PROMPT
Below is a listing; restate from it, character for character, the lines beginning at the line holding "Write part 2" and ending at the line holding "m.merge(b); return m", both included.

EXTRACTED DATA
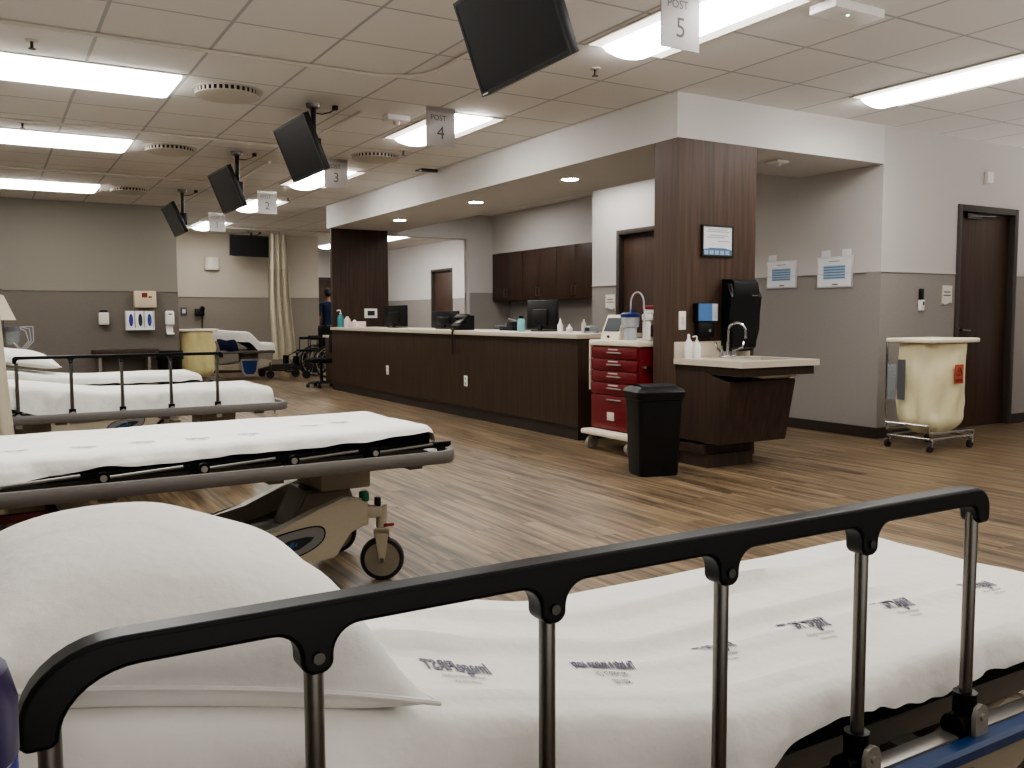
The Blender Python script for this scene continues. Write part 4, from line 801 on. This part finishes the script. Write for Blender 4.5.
class Sheet:
    def __init__(s, B, near, far, foot, seed, x_head=None, wave=.02, folds=(), side_amp=.012, nscale=5, footend=None):
        s.B, s.near, s.far, s.foot, s.seed, s.wave, s.sa, s.ns = B, near, far, foot, seed, wave, side_amp, nscale
        s.xh = -B.L+.01 if x_head is None else x_head; s.r = .028; s.folds = folds; s.fe = footend
    def drop(s, e):
        if e <= 0: return 0, 0
        r = s.r
        if e < r*PI/2: a = e/r; return r*math.sin(a), r*(1-math.cos(a))
        return r, r+(e-r*PI/2)
    def hem(s, side, x):
        n = noise.noise(Vector((x*s.ns, side*3.1, s.seed)))+.6*noise.noise(Vector((x*s.ns*2.7, side*5.1, s.seed+4)))
        h = s.near(x) if side < 0 else s.far
        return max(.02, h+s.wave*n)
    def pt(s, u, tt, off=0):
        """u: length coordinate; u>0 hangs over the foot. tt in -1..1 across the top, beyond = side drop (1..2 scaled to hem)"""
        B = s.B; hw = B.W/2+.006-s.r; fx = .006-s.r
        xx = min(u, fx); ox, dx = s.drop(u-fx)
        side = -1 if tt < 0 else 1
        if abs(tt) <= 1: y = tt*hw; oy = dy = 0
        else: oy, dy = s.drop((abs(tt)-1)*s.hem(side, u)); y = side*hw
        x = xx+ox; z0 = B.z(xx)+.006
        sd = s.seed
        n1 = noise.noise(Vector((x*1.6, y*5+sd, sd)))*.006 + noise.noise(Vector((x*3+y*4, y*9-x*2, sd+2)))*.0045
        for y0, sl, am, wd, xa, xb in s.folds:
            yc = y0+sl*xx+.012*math.sin(xx*4+y0*20); n1 += am*math.exp(-((y-yc)/wd)**2)*smooth((xx-xa)/.25)*smooth((xb-xx)/.25)
        z = z0-max(dx, dy)-.35*min(dx, dy)+n1*(1 if max(dx, dy) < .02 else .4)+off
        if dy > .005:
            k = min(1, dy/.05); ny = noise.noise(Vector((u*7, dy*3, sd+side*9)))*s.sa*2.2+noise.noise(Vector((u*17+dy*9, dy*6, sd+side)))*s.sa*.9
            oy += k*(max(ny, -.004)+.012)+.06*dy
        if dx > .005:
            k = min(1, dx/.05); ox2 = k*(noise.noise(Vector((y*9, dx*3, sd+5)))*s.sa*2+.006)+.05*dx; x += ox2
        return Vector((x, y+side*oy, z))
    def build(s, label, texts=(), nu=150, stretch=3.0, ink='text_grey', group='white sheets on the stretchers'):
        B = s.B; us = []
        n1 = nu; u0, u1 = s.xh, .006+s.foot
        us = [u0+(u1-u0)*k/n1 for k in range(n1+1)]
        tts = [-2+k/14 for k in range(14)]+[-1+2*k/34 for k in range(35)]+[1+(k+1)/10 for k in range(10)]
        mb = MB('white_cloth'); V = [[mb.bm.verts.new(s.pt(u, q)) for q in tts] for u in us]
        for i in range(len(us)-1):
            for j in range(len(tts)-1): mb._f([V[i][j], V[i+1][j], V[i+1][j+1], V[i][j+1]])
        o = mb.build('bed_sheet', None, 80, loc=(B.foot, B.yc, 0)); o.rotation_euler = (0, 0, B.rz)
        tag(o, label, 'bed sheet', group)
        hw = B.W/2+.006-s.r
        for body, size, wx, wy, mirror, flip, rot in texts:
            m = MB(ink)
            def put(a, b):
                if mirror: a = -a
                if flip: b = -b
                b *= stretch; a, b = a*math.cos(rot)-b*math.sin(rot), a*math.sin(rot)+b*math.cos(rot)
                return s.pt(wx-B.foot+a, (wy-B.yc+b)/hw, .0022)
            for i, ln in enumerate(body): 
                sz = size if i == 0 else (size*.26 if size > .012 else size*1.05)
                yo = 0 if i == 0 else (-size*.12-size*.42*i*.8 if size > .012 else -size*1.15*i)
                m.text(ln, sz, lambda a, b, yo=yo: put(a, b+yo), bold=.0006 if i == 0 else 0)
            m.build('printed_text', o, recalc=False)
        return o

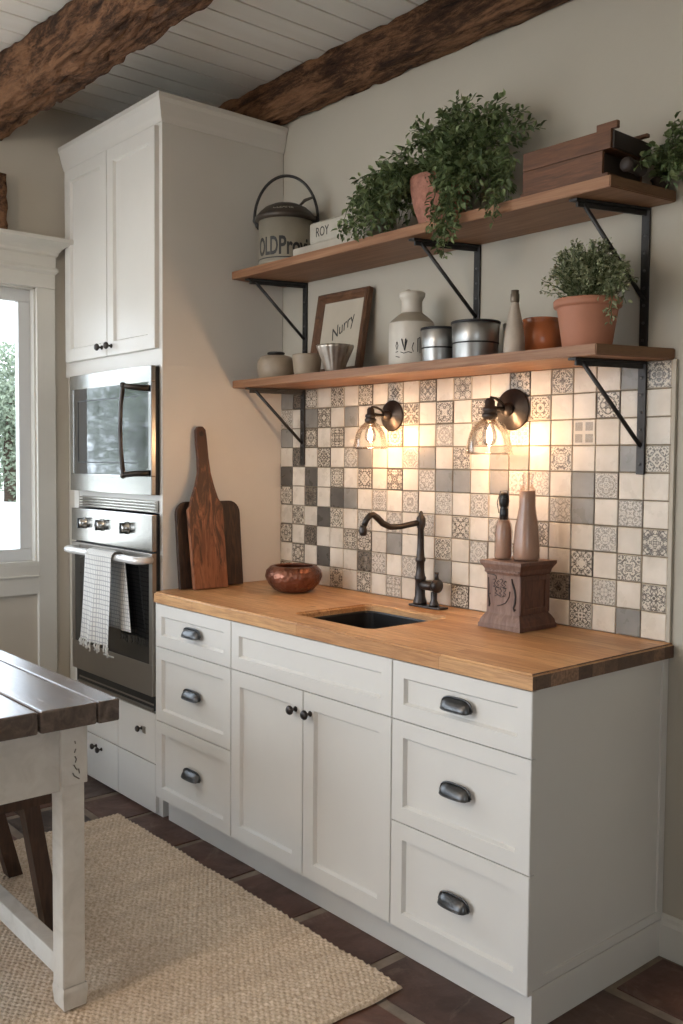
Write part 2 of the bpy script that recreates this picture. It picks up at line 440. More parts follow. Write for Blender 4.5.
def shaker(m, x0, x1, yf, z0, z1, fr=.052, th=.02, rec=.012, sgn=-1):
    """a framed panel front facing -y with its face at yf"""
    b = bmesh.new(); bmesh.ops.create_cube(b, size=1)
    for v in b.verts:
        v.co = Vector(((x0 + x1) / 2 + v.co.x * (x1 - x0), yf + th / 2 + v.co.y * th, (z0 + z1) / 2 + v.co.z * (z1 - z0)))
    b.faces.ensure_lookup_table()
    f = [q for q in b.faces if q.normal.y < -.9][0]
    bmesh.ops.inset_region(b, faces=[f], thickness=fr, use_even_offset=True)
    f = [q for q in b.faces if q.normal.y < -.9 and abs(q.calc_center_median().x - (x0 + x1) / 2) < 1e-4 and abs(q.calc_center_median().z - (z0 + z1) / 2) < 1e-4][0]
    bmesh.ops.inset_region(b, faces=[f], thickness=.006, depth=-rec, use_even_offset=True)
    outer = [e for e in b.edges if all(abs(v.co.y - yf) < 1e-5 and (abs(v.co.x - x0) < 1e-5 or abs(v.co.x - x1) < 1e-5) and (abs(v.co.z - z0) < 1e-5 or abs(v.co.z - z1) < 1e-5) for v in e.verts)]
    bmesh.ops.bevel(b, geom=outer, offset=.0015, segments=2, affect='EDGES')
    m.merge(b); return m

def text_mesh(txt, size, extr=.0004, shear=0, space=1.0, off=0):
    cu = bpy.data.curves.new('t', 'FONT'); cu.body = txt; cu.size = size; cu.extrude = extr; cu.shear = shear; cu.offset = off
    cu.space_character = space; cu.align_x = 'CENTER'; cu.align_y = 'CENTER'; cu.resolution_u = 3
    o = bpy.data.objects.new('t', cu); COL.objects.link(o)
    bpy.context.view_layer.update()
    me = bpy.data.meshes.new_from_object(o.evaluated_get(bpy.context.evaluated_depsgraph_get()))
    b = bmesh.new(); b.from_mesh(me); bpy.data.objects.remove(o); bpy.data.curves.remove(cu); bpy.data.meshes.remove(me)
    return b
def text_on_cyl(m, txt, size, c, r, z, ang, sx=1.0, extr=.0006, bold=False):
    """wrap lettering round a cylinder at angle ang (0 = +x, ccw)"""
    b = text_mesh(txt, size, extr, off=.0022 if bold else 0)
    for v in b.verts:
        a = ang + v.co.x * sx / r; rr = r + v.co.z + extr * .5
        v.co = Vector((c[0] + rr * math.cos(a), c[1] + rr * math.sin(a), z + v.co.y))
    m.merge(b)

# ------------------------------------------------------------------ room shell
WX = -.876; CEIL = 3.0; FRONT = -4.7; RIGHT = 4.7
m = MB().mat('wall_paint'); m.box(WX - .15, RIGHT + .15, 0, .15, -.02, CEIL + .05)
struct(m.build('wall_back'))
# left wall with openings: window_1 seen in the photo, window_2 nearer the viewer
def wall_with_holes(name, axis, w0, w1, a0, a1, holes, mat):
    m = MB().mat(mat); cur = a0
    def bx(u0, u1, z0, z1):
        if axis == 'x': m.box(w0, w1, u0, u1, z0, z1)
        else: m.box(u0, u1, w0, w1, z0, z1)
    for h0, h1, z0, z1 in sorted(holes):
        bx(cur, h0, -.02, CEIL + .05); bx(h0, h1, -.02, z0); bx(h0, h1, z1, CEIL + .05); cur = h1
    bx(cur, a1, -.02, CEIL + .05)
    return struct(m.build(name))
W1 = (-1.95, -.73, .945, 2.19); W2 = (-4.3, -2.35, .7, 2.5)
wall_with_holes('wall_left', 'x', WX - .15, WX, FRONT, 0, [W1, W2], 'window_wall_paint')
FW = [(-.75, 1.3, .08, 2.85)]
wall_with_holes('wall_front', 'y', FRONT - .15, FRONT, WX - .15, RIGHT + .15, FW, 'wall_paint')
W_FILL = (-4.3, -3.0, .8, 2.2)  # unseen opening added to brighten the surfaces facing right
wall_with_holes('wall_right', 'x', RIGHT, RIGHT + .15, FRONT, 0, [W_FILL], 'wall_paint')
# ceiling: tongue and groove boards running front to back
m = MB().mat('ceiling_boards')
m.box(WX - .15, RIGHT + .15, FRONT - .15, .15, CEIL + .012, CEIL + .08)
x = WX
edges = [WX - .02]
x = .02 - .125 * 7
k = 0
while x < RIGHT:
    edges.append(x); x += .125 + (.012 if k % 2 else -.012); k += 1
edges.append(RIGHT)
for a, b_ in zip(edges, edges[1:]):
    if b_ - a > .02: m.box(a + .004, b_ - .004, FRONT, 0, CEIL, CEIL + .022, .0015, 1)
struct(m.build('ceiling'))
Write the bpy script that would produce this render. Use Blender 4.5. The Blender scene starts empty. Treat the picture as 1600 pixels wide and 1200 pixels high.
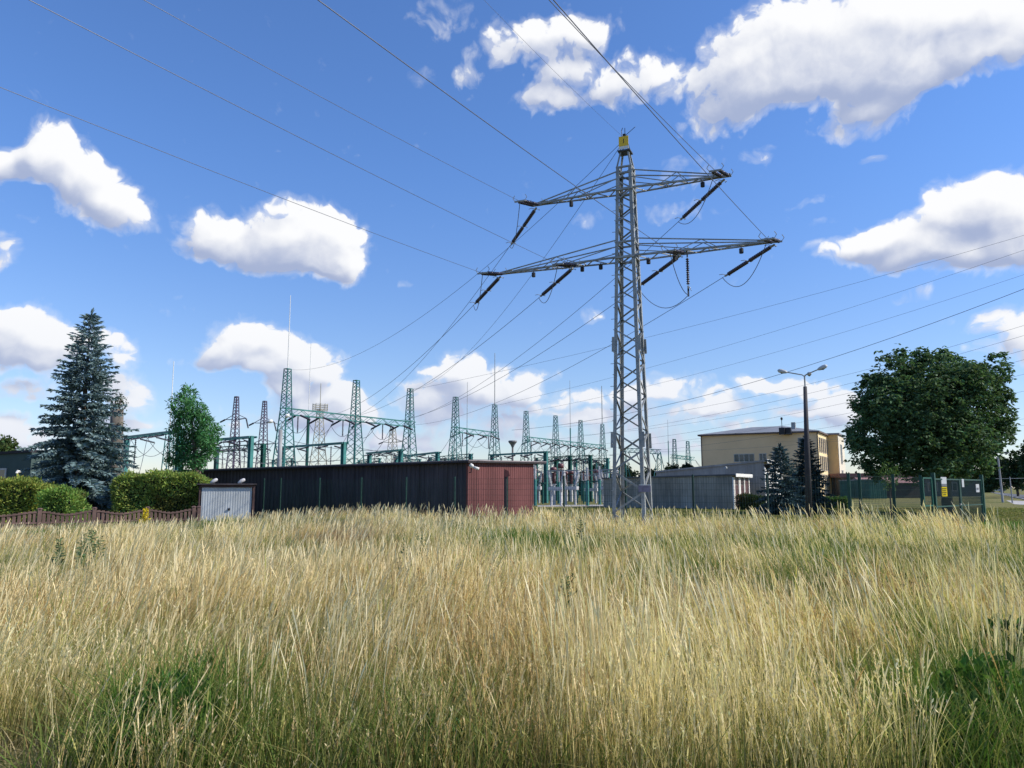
import bpy, math, random
import numpy as np
from mathutils import Vector, Matrix
sc = bpy.context.scene
COL = sc.collection
R = math.radians

# ------------------------------------------------------------------ camera
F_PX = 1202.0
PITCH = math.atan(162 / F_PX)
EYE = 1.65
cam_d = bpy.data.cameras.new('camera')
cam = bpy.data.objects.new('camera', cam_d)
COL.objects.link(cam)
cam_d.sensor_width = 36.0
cam_d.lens = 36.0 * F_PX / 1600.0
cam_d.clip_start = 0.05
cam_d.clip_end = 6000
cam.location = (0, 0, EYE)
cam.rotation_euler = (math.pi / 2 + PITCH, 0, 0)
sc.camera = cam

# ------------------------------------------------------------------ exposure
sc.view_settings.view_transform = 'Standard'
sc.view_settings.look = 'None'
sc.view_settings.exposure = 0.28
sc.view_settings.gamma = 1.0
sc.cycles.max_bounces = 6
sc.cycles.transparent_max_bounces = 8

# ------------------------------------------------------------------ sun
SUN_AZ, SUN_EL = R(97), R(40)
sd = bpy.data.lights.new('sun', 'SUN')
sd.energy = 4.6
sd.angle = R(0.5)
sd.color = (1.0, 0.93, 0.80)
sun = bpy.data.objects.new('sun', sd)
COL.objects.link(sun)
sv = Vector((math.sin(SUN_AZ) * math.cos(SUN_EL), math.cos(SUN_AZ) * math.cos(SUN_EL), math.sin(SUN_EL)))
sun.rotation_euler = sv.to_track_quat('Z', 'Y').to_euler()


def ray(px, py):
    a = (px - 800) / F_PX
    b = (600 - py) / F_PX
    return Vector((a, math.cos(PITCH) - b * math.sin(PITCH), math.sin(PITCH) + b * math.cos(PITCH)))


def at(px, py, Y):
    d = ray(px, py)
    return d * (Y / d.y) + Vector((0, 0, EYE))


def ground_at(px, py, z=0.0):
    d = ray(px, py)
    return d * ((z - EYE) / d.z) + Vector((0, 0, EYE))


# ------------------------------------------------------------------ sky with cumulus clouds (in sky directions)
def azel(px, py):
    d = ray(px, py).normalized()
    return math.atan2(d.x, d.y), math.asin(d.z)


CLOUDS = [
    # cx, cy, rx, ry, weight: places of cloud heaps, turned into azimuth and elevation
    (80, 215, 45, 32, 1), (35, 250, 40, 26, 1), (105, 260, 62, 40, 1), (150, 300, 62, 40, 1.05), (196, 332, 46, 30, 1.05), (-10, 265, 30, 24, 1),
    (332, 350, 38, 26, 1.0), (312, 384, 40, 18, .75), (400, 380, 80, 36, 1), (480, 352, 70, 36, 1.05), (520, 385, 52, 46, 1.1), (450, 400, 80, 28, .9), (535, 420, 30, 26, .9), (440, 318, 22, 12, .5),
    (40, 520, 62, 44, 1.1), (85, 545, 40, 30, .9), (5, 510, 50, 36, 1), (30, 570, 70, 20, .8), (175, 540, 40, 24, .95), (205, 570, 24, 12, .6),
    (40, 617, 50, 17, 1.05), (195, 610, 38, 22, 1.15), (205, 635, 34, 12, .9), (195, 664, 40, 15, 1.05), (30, 674, 46, 18, 1.1), (0, 385, 36, 30, .95), (30, 335, 20, 8, .55), (-40, 660, 60, 20, .8),
    (370, 525, 52, 30, 1), (425, 545, 60, 34, 1.05), (490, 555, 46, 26, 1), (335, 548, 34, 20, .9), (420, 573, 100, 14, .7), (520, 580, 24, 12, .6),
    (495, 612, 66, 22, 1.25), (545, 632, 36, 24, 1.15), (440, 600, 36, 12, .9), (390, 660, 30, 12, .7), (520, 658, 60, 22, .95), (470, 640, 60, 20, .9),
    (718, 566, 34, 18, 1), (700, 596, 52, 24, 1), (780, 600, 56, 26, 1.05), (755, 640, 80, 30, .85), (672, 645, 40, 22, .7), (825, 612, 20, 16, .7), (690, 690, 90, 16, .65), (800, 672, 50, 16, .65), (640, 620, 30, 20, .7), (850, 585, 22, 10, .55),
    (890, 618, 46, 15, .72), (960, 625, 60, 20, .8), (1010, 605, 40, 22, 1.0), (1070, 610, 40, 20, .85), (1122, 620, 30, 12, .7), (1180, 600, 34, 14, .8), (1240, 600, 54, 18, .95), (1292, 620, 40, 22, .9), (1200, 640, 90, 16, .5), (1125, 640, 24, 12, .95), (1165, 668, 36, 10, 1.0), (1060, 690, 60, 14, .65), (1040, 655, 70, 18, .75), (1280, 655, 60, 20, .8), (930, 660, 60, 16, .6), (1350, 640, 50, 22, .75), (1245, 648, 20, 6, .7), (990, 690, 70, 16, .55),
    (800, 55, 50, 32, .95), (880, 75, 56, 40, .95), (738, 122, 30, 15, .8), (895, 135, 62, 32, .95), (850, 162, 34, 20, .85), (1000, 105, 50, 26, .85), (960, 150, 40, 24, .7), (690, 25, 40, 34, .62), (1035, 130, 40, 24, .7), (660, 122, 22, 13, .55), (760, 95, 34, 20, .6), (920, 40, 40, 24, .7), (720, 217, 9, 9, .5),
    (1200, 70, 110, 60, 1), (1310, 60, 130, 70, 1.15), (1450, 45, 110, 60, 1.15), (1560, 25, 70, 50, 1), (1140, 140, 66, 44, .85), (1120, 190, 62, 28, .65), (1250, 130, 90, 40, 1.0), (1385, 140, 66, 34, 1), (1345, 190, 56, 24, .9), (1460, 110, 66, 34, 1), (1550, 95, 50, 26, .75), (1640, 60, 60, 50, .9),
    (1500, 308, 62, 32, 1.05), (1575, 305, 64, 40, 1.1), (1450, 352, 60, 24, .95), (1540, 375, 84, 40, 1.1), (1385, 392, 66, 28, 1), (1315, 392, 52, 20, .85), (1470, 405, 84, 26, .95), (1290, 350, 32, 7, .65), (1620, 370, 60, 60, 1), (1370, 365, 30, 20, .7),
    (1190, 240, 26, 15, .6), (1365, 247, 18, 9, .6), (1275, 316, 36, 9, .6), (1430, 458, 40, 9, .75), (1477, 466, 14, 6, .6), (1490, 495, 26, 7, .55), (1565, 505, 40, 20, 1), (1610, 540, 40, 30, 1), (1550, 545, 40, 12, .6),
    (1080, 268, 52, 24, .65), (1062, 328, 48, 16, .75), (915, 340, 28, 11, .6), (926, 485, 19, 12, .72), (638, 437, 11, 6, .6), (1145, 590, 30, 8, .5), (265, 565, 12, 10, .4),
    (20, 700, 60, 14, .8), (250, 705, 80, 12, .5), (600, 690, 70, 16, .75), (560, 655, 40, 12, .6), (870, 690, 50, 12, .7), (900, 655, 40, 12, .7), (1130, 700, 50, 10, .65), (860, 640, 30, 10, .7), (660, 575, 18, 9, .5), (1330, 690, 40, 12, .6), (1090, 640, 24, 10, .75), (290, 660, 60, 10, .5), (130, 655, 40, 12, .6), (110, 600, 40, 12, .6),
    # outside the frame, to either side
    (-260, 330, 120, 60, 1.1), (-380, 520, 140, 60, 1.1), (-150, 120, 90, 40, .9), (1850, 250, 140, 70, 1.1), (2000, 480, 150, 60, 1.1), (1800, 560, 120, 30, .9), (400, -120, 120, 40, .9), (1100, -150, 180, 60, 1),
]


def nodes_kit(nt):
    """small helpers that add nodes to a node tree"""
    N, L = nt.nodes, nt.links

    def put(n, i, v):
        if isinstance(v, (int, float, tuple)):
            n.inputs[i].default_value = v
        elif v is not None:
            L.new(v, n.inputs[i])

    def vm(op, a, b):
        n = N.new('ShaderNodeVectorMath')
        n.operation = op
        put(n, 0, a)
        put(n, 1, b)
        return n.outputs['Value' if op == 'DOT_PRODUCT' else 'Vector']

    def mt(op, a, b=None, c=None, clamp=False):
        n = N.new('ShaderNodeMath')
        n.operation = op
        n.use_clamp = clamp
        put(n, 0, a)
        put(n, 1, b)
        put(n, 2, c)
        return n.outputs[0]

    def ramp(v, a, b, smooth=True, lo=0.0, hi=1.0):
        n = N.new('ShaderNodeMapRange')
        n.interpolation_type = 'SMOOTHSTEP' if smooth else 'LINEAR'
        n.inputs['From Min'].default_value = a
        n.inputs['From Max'].default_value = b
        n.inputs['To Min'].default_value = lo
        n.inputs['To Max'].default_value = hi
        L.new(v, n.inputs['Value'])
        return n.outputs[0]

    def mix(f, a, b, blend='MIX'):
        n = N.new('ShaderNodeMix')
        n.data_type = 'RGBA'
        n.blend_type = blend
        put(n, 0, f)
        for s, v in ((6, a), (7, b)):
            if isinstance(v, tuple):
                n.inputs[s].default_value = (*v, 1)
            else:
                L.new(v, n.inputs[s])
        return n.outputs[2]

    def noise(vec, scale, det=2.0, rough=.5, out=0):
        n = N.new('ShaderNodeTexNoise')
        n.inputs['Scale'].default_value = scale
        n.inputs['Detail'].default_value = det
        n.inputs['Roughness'].default_value = rough
        if vec is not None:
            L.new(vec, n.inputs['Vector'])
        return n.outputs[out]
    return N, L, vm, mt, ramp, mix, noise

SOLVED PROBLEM
Write part 2 of the bpy script that recreates this picture. It picks up at line 440. More parts follow. Write for Blender 4.5.
def shaker(m, x0, x1, yf, z0, z1, fr=.052, th=.02, rec=.012, sgn=-1):
    """a framed panel front facing -y with its face at yf"""
    b = bmesh.new(); bmesh.ops.create_cube(b, size=1)
    for v in b.verts:
        v.co = Vector(((x0 + x1) / 2 + v.co.x * (x1 - x0), yf + th / 2 + v.co.y * th, (z0 + z1) / 2 + v.co.z * (z1 - z0)))
    b.faces.ensure_lookup_table()
    f = [q for q in b.faces if q.normal.y < -.9][0]
    bmesh.ops.inset_region(b, faces=[f], thickness=fr, use_even_offset=True)
    f = [q for q in b.faces if q.normal.y < -.9 and abs(q.calc_center_median().x - (x0 + x1) / 2) < 1e-4 and abs(q.calc_center_median().z - (z0 + z1) / 2) < 1e-4][0]
    bmesh.ops.inset_region(b, faces=[f], thickness=.006, depth=-rec, use_even_offset=True)
    outer = [e for e in b.edges if all(abs(v.co.y - yf) < 1e-5 and (abs(v.co.x - x0) < 1e-5 or abs(v.co.x - x1) < 1e-5) and (abs(v.co.z - z0) < 1e-5 or abs(v.co.z - z1) < 1e-5) for v in e.verts)]
    bmesh.ops.bevel(b, geom=outer, offset=.0015, segments=2, affect='EDGES')
    m.merge(b); return m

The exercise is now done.